What is disruptive?

"Disruption," as applied to the academic setting, means behavior that a reasonable faculty member would view as interfering with normal academic functions. Examples include, but are not limited to: 

  • Persistently speaking without being recognized or interrupting other speakers
  • Behavior that distracts the class from the subject matter or discussion
  • In extreme cases, physical threats, harassing behavior or personal insults, or refusal to comply with faculty direction (see the Student Classroom and Course-Related Behavior Policy)

Civil expression of disagreement with the course instructor, during times when the instructor permits discussion, is not in itself disruptive behavior and is not prohibited.

Some disruptive students may have emotional or mental disorders. Although such students may be considered disabled and are protected under the Rehabilitation Act/ADA, they are held to the same standards of conduct as any student.

According to the university Student Conduct Code, prohibited student conduct includes:

  • Materially and substantially interfering with, obstructing or disrupting normal university activities such as teaching, research, or meetings.
  • Failing to comply with the direction of university staff who are performing their duties.

Strategies for handling classroom disruptions

Managing classroom behavior can be challenging. Online resources are available and you can contact Student Conduct and Conflict Resolution to discuss problems you are having.


What happens when you report?

When a faculty member contacts our office regarding a classroom disruption, Student Conduct and Conflict Resolution (SCCR) determines if a policy violation occurred (common violations might include preventing the class from occurring or disrupting the ability for the faculty to proceed with class, direct or indirect threats, and/or abusive conduct).

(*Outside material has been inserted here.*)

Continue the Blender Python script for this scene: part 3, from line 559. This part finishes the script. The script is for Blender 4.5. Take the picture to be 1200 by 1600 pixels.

If the disruption is not an immediate policy violation, the SCCR advises that the faculty provide feedback about the student’s behavior, re-assert expectations around classroom discussion and participation or email communication to the faculty member, remove participation points, and/or ask the student to leave class. The SCCR can also do an informal outreach to the student to offer the opportunity to discuss the incident and their faculty member’s expectations.

Should the behavior continue after the faculty member has documented that they addressed it, the SCCR can begin a formal conduct process because the student may be charged for violating policy by not complying with directions from a university official.